=== Listed records ===

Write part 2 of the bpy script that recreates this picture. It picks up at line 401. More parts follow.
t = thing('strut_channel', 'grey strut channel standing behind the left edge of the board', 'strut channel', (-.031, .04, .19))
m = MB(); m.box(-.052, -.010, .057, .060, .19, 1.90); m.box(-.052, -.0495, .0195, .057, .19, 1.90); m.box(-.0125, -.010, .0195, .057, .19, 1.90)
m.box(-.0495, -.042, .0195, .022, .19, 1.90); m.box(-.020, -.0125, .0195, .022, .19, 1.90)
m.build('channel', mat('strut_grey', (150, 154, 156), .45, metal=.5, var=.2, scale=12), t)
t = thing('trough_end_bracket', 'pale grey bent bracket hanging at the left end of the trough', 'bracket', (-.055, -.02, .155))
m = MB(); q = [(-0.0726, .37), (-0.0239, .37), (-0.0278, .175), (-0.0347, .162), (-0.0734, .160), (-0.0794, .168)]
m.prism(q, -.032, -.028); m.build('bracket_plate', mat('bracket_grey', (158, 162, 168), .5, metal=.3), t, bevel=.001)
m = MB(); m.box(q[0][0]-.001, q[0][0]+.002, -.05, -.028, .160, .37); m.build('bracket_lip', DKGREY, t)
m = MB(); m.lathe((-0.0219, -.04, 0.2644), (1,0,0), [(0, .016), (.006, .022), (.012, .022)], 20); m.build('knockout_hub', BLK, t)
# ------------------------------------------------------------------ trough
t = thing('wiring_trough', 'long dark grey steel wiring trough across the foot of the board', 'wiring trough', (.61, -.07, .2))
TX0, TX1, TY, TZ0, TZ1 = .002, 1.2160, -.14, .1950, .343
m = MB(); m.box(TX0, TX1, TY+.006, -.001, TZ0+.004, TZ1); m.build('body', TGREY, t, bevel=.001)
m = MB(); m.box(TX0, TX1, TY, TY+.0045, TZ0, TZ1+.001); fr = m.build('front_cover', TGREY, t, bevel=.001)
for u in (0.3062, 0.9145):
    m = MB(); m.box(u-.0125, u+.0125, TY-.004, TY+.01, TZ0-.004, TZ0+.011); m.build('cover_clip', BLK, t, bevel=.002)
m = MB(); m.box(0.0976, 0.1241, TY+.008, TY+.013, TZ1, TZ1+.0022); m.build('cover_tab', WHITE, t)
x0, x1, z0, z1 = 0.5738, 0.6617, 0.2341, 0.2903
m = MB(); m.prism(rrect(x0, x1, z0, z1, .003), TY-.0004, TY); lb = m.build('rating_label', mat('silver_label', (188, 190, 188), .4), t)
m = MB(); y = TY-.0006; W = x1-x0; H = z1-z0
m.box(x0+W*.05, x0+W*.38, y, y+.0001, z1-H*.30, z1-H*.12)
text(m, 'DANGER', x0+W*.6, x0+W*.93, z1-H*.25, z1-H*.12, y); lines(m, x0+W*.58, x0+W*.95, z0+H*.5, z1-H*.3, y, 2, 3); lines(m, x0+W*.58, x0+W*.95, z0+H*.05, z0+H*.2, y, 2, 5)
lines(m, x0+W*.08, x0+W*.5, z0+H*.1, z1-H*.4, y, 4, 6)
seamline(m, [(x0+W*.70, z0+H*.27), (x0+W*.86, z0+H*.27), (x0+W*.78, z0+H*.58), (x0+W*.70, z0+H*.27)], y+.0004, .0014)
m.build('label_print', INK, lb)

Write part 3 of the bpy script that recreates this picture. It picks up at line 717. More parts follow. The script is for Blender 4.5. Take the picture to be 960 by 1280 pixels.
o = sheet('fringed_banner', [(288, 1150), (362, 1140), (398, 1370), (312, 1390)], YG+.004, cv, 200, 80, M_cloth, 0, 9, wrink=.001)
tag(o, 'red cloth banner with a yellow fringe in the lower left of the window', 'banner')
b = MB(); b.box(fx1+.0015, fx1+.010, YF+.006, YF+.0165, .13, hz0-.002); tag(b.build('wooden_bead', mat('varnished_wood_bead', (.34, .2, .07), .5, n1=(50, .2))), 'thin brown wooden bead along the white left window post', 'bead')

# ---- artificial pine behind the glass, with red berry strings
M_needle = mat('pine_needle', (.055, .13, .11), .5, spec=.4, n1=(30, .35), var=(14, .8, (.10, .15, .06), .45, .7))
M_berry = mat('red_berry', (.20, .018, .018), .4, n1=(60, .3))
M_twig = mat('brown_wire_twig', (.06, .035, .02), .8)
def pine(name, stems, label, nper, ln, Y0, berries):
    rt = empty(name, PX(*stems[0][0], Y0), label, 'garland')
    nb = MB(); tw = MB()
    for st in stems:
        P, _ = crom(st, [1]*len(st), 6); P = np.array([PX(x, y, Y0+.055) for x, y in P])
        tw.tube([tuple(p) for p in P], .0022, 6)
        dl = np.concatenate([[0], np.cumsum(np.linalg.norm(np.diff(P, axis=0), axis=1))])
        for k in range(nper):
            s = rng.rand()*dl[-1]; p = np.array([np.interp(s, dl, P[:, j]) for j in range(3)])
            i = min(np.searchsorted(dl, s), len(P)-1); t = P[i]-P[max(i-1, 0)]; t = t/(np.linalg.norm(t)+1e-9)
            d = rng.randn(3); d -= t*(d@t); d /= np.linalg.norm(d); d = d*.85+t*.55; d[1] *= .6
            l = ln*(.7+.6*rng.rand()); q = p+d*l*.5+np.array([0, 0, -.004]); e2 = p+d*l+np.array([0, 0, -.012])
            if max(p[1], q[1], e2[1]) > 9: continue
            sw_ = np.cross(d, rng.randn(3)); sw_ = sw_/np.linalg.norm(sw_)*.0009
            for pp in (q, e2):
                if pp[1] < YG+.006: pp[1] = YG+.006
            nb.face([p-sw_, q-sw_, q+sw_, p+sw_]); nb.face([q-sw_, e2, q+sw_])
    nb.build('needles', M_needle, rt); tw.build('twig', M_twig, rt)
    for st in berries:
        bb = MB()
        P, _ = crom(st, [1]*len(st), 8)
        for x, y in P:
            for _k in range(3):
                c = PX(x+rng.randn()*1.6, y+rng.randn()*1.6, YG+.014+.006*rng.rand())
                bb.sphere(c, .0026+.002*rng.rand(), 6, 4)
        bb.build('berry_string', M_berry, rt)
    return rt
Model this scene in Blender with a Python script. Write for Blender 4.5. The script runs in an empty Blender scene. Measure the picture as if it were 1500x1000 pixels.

===

== Instructions to follow ==
Return every entry exactly as given.

== Task answer ==
Write part 2 of the bpy script that recreates this picture. It picks up at line 401. More parts follow.
t = thing('strut_channel', 'grey strut channel standing behind the left edge of the board', 'strut channel', (-.031, .04, .19))
m = MB(); m.box(-.052, -.010, .057, .060, .19, 1.90); m.box(-.052, -.0495, .0195, .057, .19, 1.90); m.box(-.0125, -.010, .0195, .057, .19, 1.90)
m.box(-.0495, -.042, .0195, .022, .19, 1.90); m.box(-.020, -.0125, .0195, .022, .19, 1.90)
m.build('channel', mat('strut_grey', (150, 154, 156), .45, metal=.5, var=.2, scale=12), t)
t = thing('trough_end_bracket', 'pale grey bent bracket hanging at the left end of the trough', 'bracket', (-.055, -.02, .155))
m = MB(); q = [(-0.0726, .37), (-0.0239, .37), (-0.0278, .175), (-0.0347, .162), (-0.0734, .160), (-0.0794, .168)]
m.prism(q, -.032, -.028); m.build('bracket_plate', mat('bracket_grey', (158, 162, 168), .5, metal=.3), t, bevel=.001)
m = MB(); m.box(q[0][0]-.001, q[0][0]+.002, -.05, -.028, .160, .37); m.build('bracket_lip', DKGREY, t)
m = MB(); m.lathe((-0.0219, -.04, 0.2644), (1,0,0), [(0, .016), (.006, .022), (.012, .022)], 20); m.build('knockout_hub', BLK, t)
# ------------------------------------------------------------------ trough
t = thing('wiring_trough', 'long dark grey steel wiring trough across the foot of the board', 'wiring trough', (.61, -.07, .2))
TX0, TX1, TY, TZ0, TZ1 = .002, 1.2160, -.14, .1950, .343
m = MB(); m.box(TX0, TX1, TY+.006, -.001, TZ0+.004, TZ1); m.build('body', TGREY, t, bevel=.001)
m = MB(); m.box(TX0, TX1, TY, TY+.0045, TZ0, TZ1+.001); fr = m.build('front_cover', TGREY, t, bevel=.001)
for u in (0.3062, 0.9145):
    m = MB(); m.box(u-.0125, u+.0125, TY-.004, TY+.01, TZ0-.004, TZ0+.011); m.build('cover_clip', BLK, t, bevel=.002)
m = MB(); m.box(0.0976, 0.1241, TY+.008, TY+.013, TZ1, TZ1+.0022); m.build('cover_tab', WHITE, t)
x0, x1, z0, z1 = 0.5738, 0.6617, 0.2341, 0.2903
m = MB(); m.prism(rrect(x0, x1, z0, z1, .003), TY-.0004, TY); lb = m.build('rating_label', mat('silver_label', (188, 190, 188), .4), t)
m = MB(); y = TY-.0006; W = x1-x0; H = z1-z0
m.box(x0+W*.05, x0+W*.38, y, y+.0001, z1-H*.30, z1-H*.12)
text(m, 'DANGER', x0+W*.6, x0+W*.93, z1-H*.25, z1-H*.12, y); lines(m, x0+W*.58, x0+W*.95, z0+H*.5, z1-H*.3, y, 2, 3); lines(m, x0+W*.58, x0+W*.95, z0+H*.05, z0+H*.2, y, 2, 5)
lines(m, x0+W*.08, x0+W*.5, z0+H*.1, z1-H*.4, y, 4, 6)
seamline(m, [(x0+W*.70, z0+H*.27), (x0+W*.86, z0+H*.27), (x0+W*.78, z0+H*.58), (x0+W*.70, z0+H*.27)], y+.0004, .0014)
m.build('label_print', INK, lb)

Write part 3 of the bpy script that recreates this picture. It picks up at line 717. More parts follow. The script is for Blender 4.5. Take the picture to be 960 by 1280 pixels.
o = sheet('fringed_banner', [(288, 1150), (362, 1140), (398, 1370), (312, 1390)], YG+.004, cv, 200, 80, M_cloth, 0, 9, wrink=.001)
tag(o, 'red cloth banner with a yellow fringe in the lower left of the window', 'banner')
b = MB(); b.box(fx1+.0015, fx1+.010, YF+.006, YF+.0165, .13, hz0-.002); tag(b.build('wooden_bead', mat('varnished_wood_bead', (.34, .2, .07), .5, n1=(50, .2))), 'thin brown wooden bead along the white left window post', 'bead')

# ---- artificial pine behind the glass, with red berry strings
M_needle = mat('pine_needle', (.055, .13, .11), .5, spec=.4, n1=(30, .35), var=(14, .8, (.10, .15, .06), .45, .7))
M_berry = mat('red_berry', (.20, .018, .018), .4, n1=(60, .3))
M_twig = mat('brown_wire_twig', (.06, .035, .02), .8)
def pine(name, stems, label, nper, ln, Y0, berries):
    rt = empty(name, PX(*stems[0][0], Y0), label, 'garland')
    nb = MB(); tw = MB()
    for st in stems:
        P, _ = crom(st, [1]*len(st), 6); P = np.array([PX(x, y, Y0+.055) for x, y in P])
        tw.tube([tuple(p) for p in P], .0022, 6)
        dl = np.concatenate([[0], np.cumsum(np.linalg.norm(np.diff(P, axis=0), axis=1))])
        for k in range(nper):
            s = rng.rand()*dl[-1]; p = np.array([np.interp(s, dl, P[:, j]) for j in range(3)])
            i = min(np.searchsorted(dl, s), len(P)-1); t = P[i]-P[max(i-1, 0)]; t = t/(np.linalg.norm(t)+1e-9)
            d = rng.randn(3); d -= t*(d@t); d /= np.linalg.norm(d); d = d*.85+t*.55; d[1] *= .6
            l = ln*(.7+.6*rng.rand()); q = p+d*l*.5+np.array([0, 0, -.004]); e2 = p+d*l+np.array([0, 0, -.012])
            if max(p[1], q[1], e2[1]) > 9: continue
            sw_ = np.cross(d, rng.randn(3)); sw_ = sw_/np.linalg.norm(sw_)*.0009
            for pp in (q, e2):
                if pp[1] < YG+.006: pp[1] = YG+.006
            nb.face([p-sw_, q-sw_, q+sw_, p+sw_]); nb.face([q-sw_, e2, q+sw_])
    nb.build('needles', M_needle, rt); tw.build('twig', M_twig, rt)
    for st in berries:
        bb = MB()
        P, _ = crom(st, [1]*len(st), 8)
        for x, y in P:
            for _k in range(3):
                c = PX(x+rng.randn()*1.6, y+rng.randn()*1.6, YG+.014+.006*rng.rand())
                bb.sphere(c, .0026+.002*rng.rand(), 6, 4)
        bb.build('berry_string', M_berry, rt)
    return rt
Model this scene in Blender with a Python script. Write for Blender 4.5. The script runs in an empty Blender scene. Measure the picture as if it were 1500x1000 pixels.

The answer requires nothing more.